Refuting my own pet language peeves

According to an Associated Press story today, Satoshi Nakamoto has “refuted” allegations that he is the mystery man behind Bitcoin.

As we all know, the journalist responsible didn’t mean this. There is no evidence and no indication that Nakamoto has been able to refute (that is, disprove) the allegation – in fact, it seems highly likely that it’s true. Even if it turns out not to be true, he hasn’t (yet) refuted it; what he has done is denied it.

This distinction actually matters. You know, rather in the way that the distinction between night and day matters.

But language changes, this is one direction in which it’s changing, and fifty years from now it’s certain that caring about this usage will seem as quaint as caring about people who fail to use “whom.”  Caring about the distinction will continue to matter – one hopes – but language in its infinite flexibility will find a way to avoid the AP ambiguity. So why care?

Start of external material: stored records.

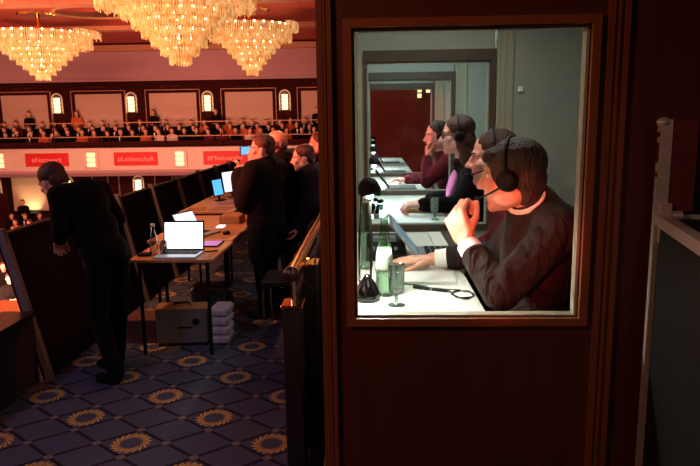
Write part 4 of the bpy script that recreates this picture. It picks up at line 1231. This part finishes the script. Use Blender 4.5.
for a in (-9.0, -7.3):
    for b in (13.85, 14.55): build('leg', MB().cyl((a, b, HF), (a, b, HF + .7), .03), M['black'], t)

# ================================================================== LIGHT
def area(name, loc, target, size, power, col, sy=None, spread=None):
    l = bpy.data.lights.new(name, 'AREA'); l.energy = power; l.color = col; l.size = size
    if sy: l.shape = 'RECTANGLE'; l.size_y = sy
    if spread: l.spread = spread
    o = bpy.data.objects.new(name, l); COL.objects.link(o); o.location = loc
    o.rotation_euler = (V(target) - V(loc)).to_track_quat('-Z', 'Y').to_euler()
    return o
def spot(name, loc, target, power, col, ang=60, blend=.6, r=.1):
    l = bpy.data.lights.new(name, 'SPOT'); l.energy = power; l.color = col; l.spot_size = math.radians(ang); l.spot_blend = blend; l.shadow_soft_size = r
    o = bpy.data.objects.new(name, l); COL.objects.link(o); o.location = loc
    o.rotation_euler = (V(target) - V(loc)).to_track_quat('-Z', 'Y').to_euler()
    return o
# hall washes, added out of view to light the far wall and ceiling
area('hall_wash', (-8, 9.5, 4.4), (-8, 28, 1.8), 6, 1750, (1, .40, .25), 1.5)
area('hall_ceiling_wash', (-9, 14, -1.5), (-9, 22, 5), 5, 1300, (1, .36, .24), 3)
spot('uplight', (-15.1, 27.55, -2.6), (-15.1, 27.96, -.9), 260, (1, .72, .30), 70, .8)
# unseen lights added for the gallery, the booth window and the hall floor
area('gallery_fill', (-1.7, .35, 2.7), (-.2, 1.7, 1.8), .4, 17, (1, .45, .24))  # added warm fill for the booth front, no fixture modelled
spot('case_light', (.25, -1.2, 2.5), (.75, 1.2, 1.45), 11, (1, .72, .70), 26, .7, .1)  # added to brighten the flight case edges
spot('hall_floor_wash', (-9, 12, 4.4), (-12.8, 24, HF + .8), 1900, (1, .42, .27), 26, .8, .3)
spot('rail_light', (-.9, 12.8, 4.7), (-.385, 4, 1.03), 900, (1, .75, .45), 16, .5, .25)  # added to put a bright streak on the brass rail
spot('red_spill', (-1.2, -2.6, 2.5), (.42, 2.0, 1.36), 1500, (1, .06, .04), 5.2, .4, .05)  # added red spot in place of the glass reflection over the jacket
spot('warm_spill', (-1.9, -1.6, 2.0), (.42, 2.05, 1.48), 330, (1, .50, .25), 5.0, .6, .05)  # added to warm the nearest interpreter's face
area('hall_spill', (-7, 4.5, 3.4), (-1.0, 4.0, .6), 2, 110, (1, .40, .25), 2)
spot('red_key', (-6.0, 3.9, 2.3), (-.9, 5.8, 1.52), 4500, (1, .10, .06), 16, .6, .2)
spot('table_key', (-3.2, 4.6, 4.4), (-1.6, 6.2, .75), 600, (1, .42, .2), 50, .7, .2)
spot('blue_wash', (-3.0, .6, 3.8), (-1.6, 3.4, 0), 130, (.52, .48, 1), 70, .8, .3)
spot('red_floor', (1.0, 7, 4.3), (-.8, 4.2, 0), 200, (1, .25, .15), 60, .8, .3)
# desk lamps, plus unseen roof lights added to brighten the booths
spot('lamp_light', (-.008, 2.05, 1.492), (.09, 2.06, 1.16), 25, (1, .97, .86), 165, .5, .02)
area('booth_light', (.35, 2.6, 2.4), (.2, 2.5, 1.2), .3, 7.5, (1, .98, .88))
for i in range(1, 5):
    spot('lamp_light', (.012, BY[i] + .9, 1.425), (.1, BY[i] + .9, 1.16), 30, (.75, .95, 1), 165, .5, .02)
    if i < 3: area('booth_light', (.3, BY[i] + .8, 2.4), (.25, BY[i] + .8, 1.2), .3, 12, (.82, .96, 1))
wd = bpy.data.worlds.new('world'); scene.world = wd; wd.use_nodes = True
wd.node_tree.nodes['Background'].inputs[0].default_value = lin('5a1c22'); wd.node_tree.nodes['Background'].inputs[1].default_value = .16

scene.view_settings.view_transform = 'Standard'
scene.view_settings.look = 'None'
scene.view_settings.exposure = 0
scene.view_settings.gamma = 1
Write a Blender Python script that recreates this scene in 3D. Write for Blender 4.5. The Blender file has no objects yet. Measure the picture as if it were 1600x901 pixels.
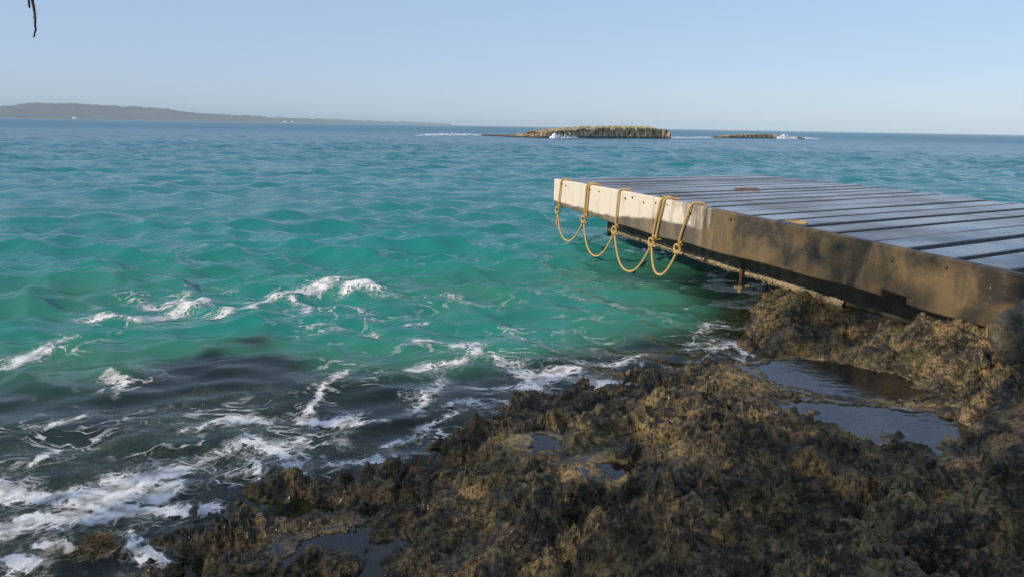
import bpy, math, random
import numpy as np
from mathutils import Vector

S = bpy.context.scene
COL = S.collection
random.seed(7)
RNG = np.random.default_rng(11)

# ------------------------------------------------------------------ camera
FPX, ROLL, CAM_Z = 1150.0, 0.0169, 1.74
PITCH = math.atan(253 / FPX)
_X = np.array([1, 0, 0.0])
_F = np.array([0, math.cos(PITCH), -math.sin(PITCH)])
_U0 = np.array([0, math.sin(PITCH), math.cos(PITCH)])
_R = math.cos(ROLL) * _X + math.sin(ROLL) * _U0
_U = -math.sin(ROLL) * _X + math.cos(ROLL) * _U0
cam = bpy.data.objects.new('camera', bpy.data.cameras.new('camera'))
COL.objects.link(cam)
cam.data.sensor_width = 36.0
cam.data.lens = FPX / 1600 * 36
cam.data.clip_start = 0.05
cam.data.clip_end = 40000
from mathutils import Matrix
cam.matrix_world = Matrix(((_R[0], _U[0], -_F[0], 0), (_R[1], _U[1], -_F[1], 0),
                           (_R[2], _U[2], -_F[2], CAM_Z), (0, 0, 0, 1)))
S.camera = cam


def un(px, py, z):
    """where the sight line of a point measured in the photograph meets the height z"""
    d = _F + _R * (px - 800) / FPX - _U * (py - 450.5) / FPX
    t = (z - CAM_Z) / d[2]
    return np.array([0, 0, CAM_Z]) + d * t


def und(px, py, dist):
    d = _F + _R * (px - 800) / FPX - _U * (py - 450.5) / FPX
    return np.array([0, 0, CAM_Z]) + d * (dist / d[1])


# ------------------------------------------------------------------ light
SUN_EL = math.radians(29)
SUN_AZ = math.radians(-122)          # compass from +Y, so behind the viewer on the left
to_sun = Vector((math.sin(SUN_AZ) * math.cos(SUN_EL), math.cos(SUN_AZ) * math.cos(SUN_EL), math.sin(SUN_EL)))
world = bpy.data.worlds.new('World')
S.world = world
world.use_nodes = True
wn = world.node_tree.nodes
sky = wn.new('ShaderNodeTexSky')
sky.sky_type = 'NISHITA'
sky.sun_disc = False
sky.sun_elevation = SUN_EL
sky.sun_rotation = SUN_AZ
sky.altitude = 0
sky.air_density = 1.0
sky.dust_density = 0.2
sky.ozone_density = 3.0
veil = wn.new('ShaderNodeMix')
veil.data_type = 'RGBA'
veil.inputs[0].default_value = 0.66
veil.inputs[7].default_value = (3.35, 4.30, 6.3, 1)      # the even pale blue of humid sea air, all round
world.node_tree.links.new(sky.outputs[0], veil.inputs[6])
world.node_tree.links.new(veil.outputs[2], wn['Background'].inputs[0])
wn['Background'].inputs[1].default_value = 0.132
sun = bpy.data.objects.new('sun', bpy.data.lights.new('sun', 'SUN'))
COL.objects.link(sun)
sun.data.energy = 4.2
sun.data.angle = math.radians(0.53)
sun.data.color = (1.0, 0.87, 0.70)
sun.rotation_euler = (-to_sun).to_track_quat('-Z', 'Y').to_euler()
S.view_settings.view_transform = 'Standard'
S.view_settings.look = 'None'
S.view_settings.exposure = 0.0
S.view_settings.gamma = 1.0
S.view_settings.use_curve_mapping = False
S.render.engine = 'CYCLES'
S.cycles.max_bounces = 5
S.cycles.diffuse_bounces = 2
S.cycles.glossy_bounces = 3
S.cycles.transparent_max_bounces = 8
S.cycles.volume_bounces = 0
S.cycles.use_denoising = True


# ------------------------------------------------------------------ noise
_perm = np.random.default_rng(3).permutation(256)
_perm = np.concatenate([_perm, _perm])
_ga = np.random.default_rng(4).uniform(0, 2 * math.pi, 256)
_gx, _gy = np.cos(_ga), np.sin(_ga)


def pn(x, y):
    xi, yi = np.floor(x).astype(np.int64), np.floor(y).astype(np.int64)
    xf, yf = x - xi, y - yi
    xi &= 255; yi &= 255
    u = xf ** 3 * (xf * (xf * 6 - 15) + 10)
    v = yf ** 3 * (yf * (yf * 6 - 15) + 10)
    def g(a, b, p, q):
        h = _perm[_perm[a & 255] + (b & 255)]
        return _gx[h] * p + _gy[h] * q
    n00 = g(xi, yi, xf, yf); n10 = g(xi + 1, yi, xf - 1, yf)
    n01 = g(xi, yi + 1, xf, yf - 1); n11 = g(xi + 1, yi + 1, xf - 1, yf - 1)
    a = n00 + u * (n10 - n00); b = n01 + u * (n11 - n01)
    return (a + v * (b - a)) * 1.5


def fbm(x, y, o=4, gain=0.5, lac=2.03):
    s, a = 0, 1.0
    for i in range(o):
        s = s + a * pn(x + 17.3 * i, y - 9.1 * i)
        x, y, a = x * lac, y * lac, a * gain
    return s


def ridged(x, y, o=4, gain=0.5, lac=2.1):
    s, a = 0, 1.0
    for i in range(o):
        s = s + a * (1 - 2 * np.abs(pn(x + 31.7 * i, y + 5.3 * i)))
        x, y, a = x * lac, y * lac, a * gain
    return s


_wj = np.random.default_rng(5).uniform(0.05, 0.95, (512, 2))


def worley(x, y):
    xi, yi = np.floor(x).astype(np.int64), np.floor(y).astype(np.int64)
    best = np.full(x.shape, 9.0)
    for dx in (-1, 0, 1):
        for dy in (-1, 0, 1):
            cx, cy = xi + dx, yi + dy
            h = _perm[_perm[cx & 255] + (cy & 255)]
            d = (cx + _wj[h, 0] - x) ** 2 + (cy + _wj[h, 1] - y) ** 2
            best = np.minimum(best, d)
    return np.sqrt(best)


def sstep(a, b, x):
    t = np.clip((x - a) / (b - a), 0, 1)
    return t * t * (3 - 2 * t)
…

I think it’s a bit like conservatism about religious language. I’m an atheist. But I grew up with the grand old 1662 version of the Lord’s Prayer, and on those rare occasions when I’m still dragged to a church service it drives me wild to hear God addressed as you when it should be thou, or hear about the time of trial when it should be, so much more bracingly, evil. The more modern version destroys all the best rhythms of the old, too, but the main thing of course is that it’s, well, just objectively wrong, dammit!

In other words, I’m being irrational. But still: journalists who don’t even notice their conflation of two ideas as fundamentally different as deny and refute? As claim and demonstrate? Really???